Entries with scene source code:
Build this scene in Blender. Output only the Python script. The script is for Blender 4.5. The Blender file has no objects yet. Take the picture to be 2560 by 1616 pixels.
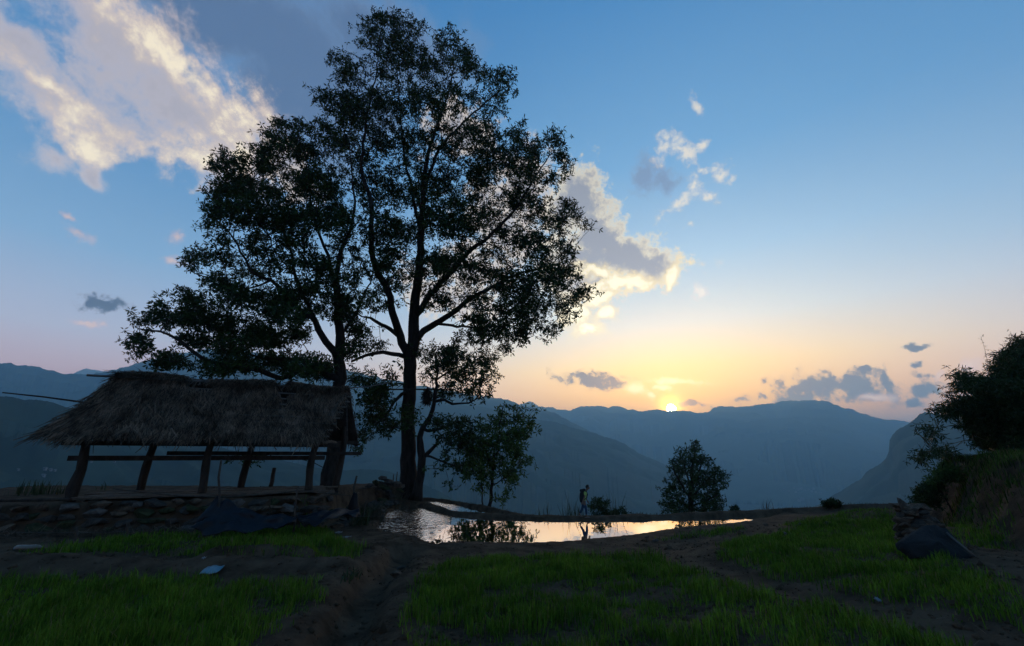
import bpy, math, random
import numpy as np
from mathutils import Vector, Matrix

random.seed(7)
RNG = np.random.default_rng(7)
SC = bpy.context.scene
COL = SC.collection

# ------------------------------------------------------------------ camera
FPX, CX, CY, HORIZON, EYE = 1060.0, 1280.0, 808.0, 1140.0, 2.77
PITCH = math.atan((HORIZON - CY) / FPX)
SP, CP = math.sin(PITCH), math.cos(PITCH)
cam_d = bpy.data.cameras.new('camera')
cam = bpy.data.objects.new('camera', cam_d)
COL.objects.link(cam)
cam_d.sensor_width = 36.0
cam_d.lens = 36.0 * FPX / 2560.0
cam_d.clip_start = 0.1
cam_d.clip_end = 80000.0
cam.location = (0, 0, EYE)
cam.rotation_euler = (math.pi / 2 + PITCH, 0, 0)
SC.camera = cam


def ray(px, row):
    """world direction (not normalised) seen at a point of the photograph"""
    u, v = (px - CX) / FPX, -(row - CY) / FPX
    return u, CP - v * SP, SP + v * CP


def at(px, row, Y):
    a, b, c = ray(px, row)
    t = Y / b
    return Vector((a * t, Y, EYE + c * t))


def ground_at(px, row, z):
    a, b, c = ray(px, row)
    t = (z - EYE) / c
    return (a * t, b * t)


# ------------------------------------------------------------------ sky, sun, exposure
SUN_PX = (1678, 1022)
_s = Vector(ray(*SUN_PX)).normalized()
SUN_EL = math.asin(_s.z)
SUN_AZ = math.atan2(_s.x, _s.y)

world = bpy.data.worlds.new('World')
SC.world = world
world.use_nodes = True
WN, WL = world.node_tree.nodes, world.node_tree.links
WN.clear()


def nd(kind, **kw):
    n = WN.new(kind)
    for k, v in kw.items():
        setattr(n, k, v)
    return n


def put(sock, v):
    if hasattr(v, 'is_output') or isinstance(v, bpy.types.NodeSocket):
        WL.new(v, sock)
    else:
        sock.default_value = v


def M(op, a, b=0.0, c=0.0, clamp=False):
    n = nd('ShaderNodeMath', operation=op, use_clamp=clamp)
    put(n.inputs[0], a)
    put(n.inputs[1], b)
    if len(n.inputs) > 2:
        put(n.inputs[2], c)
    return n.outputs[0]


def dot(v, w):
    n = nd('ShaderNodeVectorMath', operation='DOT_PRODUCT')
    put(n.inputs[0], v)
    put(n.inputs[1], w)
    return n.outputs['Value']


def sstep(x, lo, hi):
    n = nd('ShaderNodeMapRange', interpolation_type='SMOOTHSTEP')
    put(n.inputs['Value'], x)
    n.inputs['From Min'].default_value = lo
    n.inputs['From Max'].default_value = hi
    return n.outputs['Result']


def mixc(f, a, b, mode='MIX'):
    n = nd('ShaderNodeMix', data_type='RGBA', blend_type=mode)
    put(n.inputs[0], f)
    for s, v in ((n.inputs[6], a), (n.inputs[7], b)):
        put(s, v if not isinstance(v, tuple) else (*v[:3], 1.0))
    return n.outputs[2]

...

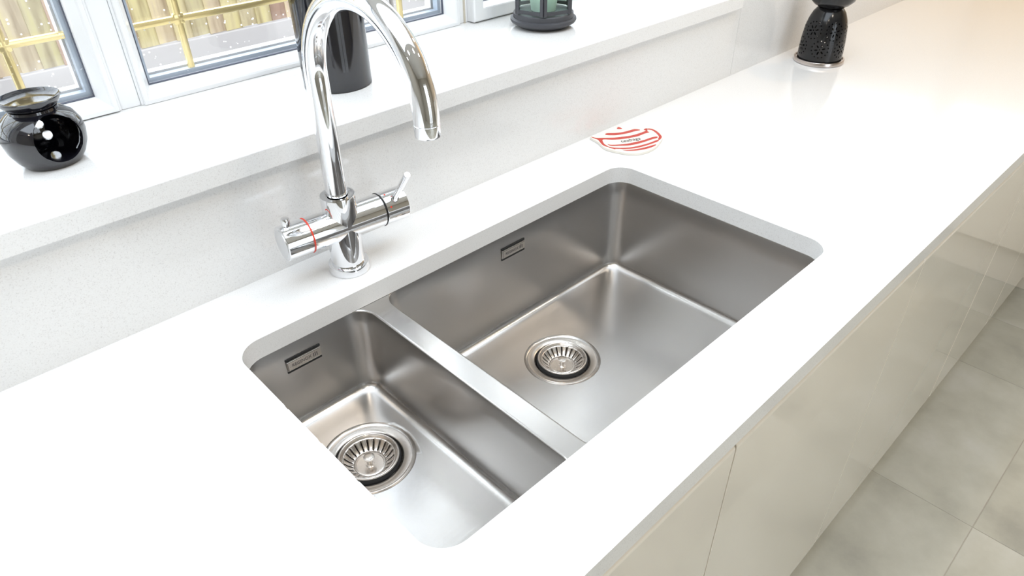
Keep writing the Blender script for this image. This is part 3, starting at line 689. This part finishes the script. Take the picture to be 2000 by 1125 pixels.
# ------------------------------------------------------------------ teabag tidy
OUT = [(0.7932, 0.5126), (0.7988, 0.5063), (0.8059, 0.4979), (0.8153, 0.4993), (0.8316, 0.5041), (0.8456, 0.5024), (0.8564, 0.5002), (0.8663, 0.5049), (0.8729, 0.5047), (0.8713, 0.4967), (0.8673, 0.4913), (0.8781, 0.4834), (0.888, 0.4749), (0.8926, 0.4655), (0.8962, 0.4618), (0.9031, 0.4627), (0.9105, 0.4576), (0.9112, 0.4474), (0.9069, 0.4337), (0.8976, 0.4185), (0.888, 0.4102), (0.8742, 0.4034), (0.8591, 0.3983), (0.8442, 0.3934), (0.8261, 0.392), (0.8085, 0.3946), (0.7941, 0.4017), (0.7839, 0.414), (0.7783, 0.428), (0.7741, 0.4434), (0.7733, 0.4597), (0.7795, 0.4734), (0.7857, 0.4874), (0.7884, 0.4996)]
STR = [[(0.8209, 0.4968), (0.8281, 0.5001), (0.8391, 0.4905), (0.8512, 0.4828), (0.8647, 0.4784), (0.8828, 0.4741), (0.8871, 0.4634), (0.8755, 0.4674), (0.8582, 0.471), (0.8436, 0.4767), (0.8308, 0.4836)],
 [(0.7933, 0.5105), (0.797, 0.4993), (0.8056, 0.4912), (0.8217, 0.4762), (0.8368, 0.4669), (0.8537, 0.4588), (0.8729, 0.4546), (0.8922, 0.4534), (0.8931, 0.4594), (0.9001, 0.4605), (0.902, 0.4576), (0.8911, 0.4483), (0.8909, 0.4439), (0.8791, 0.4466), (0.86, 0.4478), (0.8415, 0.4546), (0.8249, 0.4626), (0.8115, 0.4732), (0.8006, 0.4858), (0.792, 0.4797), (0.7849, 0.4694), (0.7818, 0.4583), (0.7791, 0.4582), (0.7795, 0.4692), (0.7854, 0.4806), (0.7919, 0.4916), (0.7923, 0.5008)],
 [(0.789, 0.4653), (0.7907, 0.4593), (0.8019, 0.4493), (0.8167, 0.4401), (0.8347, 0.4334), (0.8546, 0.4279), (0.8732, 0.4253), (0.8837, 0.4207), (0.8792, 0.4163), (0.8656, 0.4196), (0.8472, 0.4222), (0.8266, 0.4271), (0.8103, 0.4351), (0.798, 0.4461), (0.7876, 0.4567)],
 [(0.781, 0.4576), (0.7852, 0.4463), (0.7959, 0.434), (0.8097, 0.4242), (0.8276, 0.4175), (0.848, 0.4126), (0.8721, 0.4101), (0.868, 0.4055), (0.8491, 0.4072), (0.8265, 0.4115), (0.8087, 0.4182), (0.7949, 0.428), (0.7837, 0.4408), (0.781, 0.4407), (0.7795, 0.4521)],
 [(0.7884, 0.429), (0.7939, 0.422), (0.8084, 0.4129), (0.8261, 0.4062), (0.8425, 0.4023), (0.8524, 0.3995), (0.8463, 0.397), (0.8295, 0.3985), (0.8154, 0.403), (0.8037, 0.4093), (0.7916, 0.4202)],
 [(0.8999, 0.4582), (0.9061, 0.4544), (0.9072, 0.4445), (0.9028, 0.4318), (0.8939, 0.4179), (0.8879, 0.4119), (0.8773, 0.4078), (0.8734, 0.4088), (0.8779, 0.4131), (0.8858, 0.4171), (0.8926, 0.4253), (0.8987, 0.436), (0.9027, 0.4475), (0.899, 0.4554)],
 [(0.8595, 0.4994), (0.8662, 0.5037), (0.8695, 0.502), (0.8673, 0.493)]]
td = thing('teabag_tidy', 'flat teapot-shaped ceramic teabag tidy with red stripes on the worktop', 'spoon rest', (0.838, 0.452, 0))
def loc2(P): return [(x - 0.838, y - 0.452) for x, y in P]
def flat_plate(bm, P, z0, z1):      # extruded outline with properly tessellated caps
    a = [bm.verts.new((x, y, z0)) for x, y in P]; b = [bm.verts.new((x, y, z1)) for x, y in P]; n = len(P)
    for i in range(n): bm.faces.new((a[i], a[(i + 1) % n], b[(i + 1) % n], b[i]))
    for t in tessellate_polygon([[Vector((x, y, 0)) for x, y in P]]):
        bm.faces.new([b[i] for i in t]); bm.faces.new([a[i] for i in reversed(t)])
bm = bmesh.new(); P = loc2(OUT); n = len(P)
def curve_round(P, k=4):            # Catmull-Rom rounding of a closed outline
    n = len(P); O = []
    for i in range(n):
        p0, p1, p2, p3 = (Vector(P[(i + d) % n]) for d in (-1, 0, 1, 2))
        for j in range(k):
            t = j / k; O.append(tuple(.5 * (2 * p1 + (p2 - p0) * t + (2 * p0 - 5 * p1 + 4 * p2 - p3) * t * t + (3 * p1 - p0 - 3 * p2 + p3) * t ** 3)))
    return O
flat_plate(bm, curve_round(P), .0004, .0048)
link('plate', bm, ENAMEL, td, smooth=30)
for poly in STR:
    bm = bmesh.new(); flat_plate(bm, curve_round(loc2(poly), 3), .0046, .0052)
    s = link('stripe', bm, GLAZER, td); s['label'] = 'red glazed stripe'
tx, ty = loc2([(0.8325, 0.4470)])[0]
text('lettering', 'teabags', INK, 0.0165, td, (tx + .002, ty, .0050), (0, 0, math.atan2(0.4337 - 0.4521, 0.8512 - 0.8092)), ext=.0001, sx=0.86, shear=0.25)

Stated task: Restate word for word the lines that begin at the one with "Build this scene" and end at the one with "COL = SC.collection", including both, and leave every picture aside.

Completed task:
Build this scene in Blender. Output only the Python script. The script is for Blender 4.5. The Blender file has no objects yet. Take the picture to be 2560 by 1616 pixels.
import bpy, math, random
import numpy as np
from mathutils import Vector, Matrix

random.seed(7)
RNG = np.random.default_rng(7)
SC = bpy.context.scene
COL = SC.collection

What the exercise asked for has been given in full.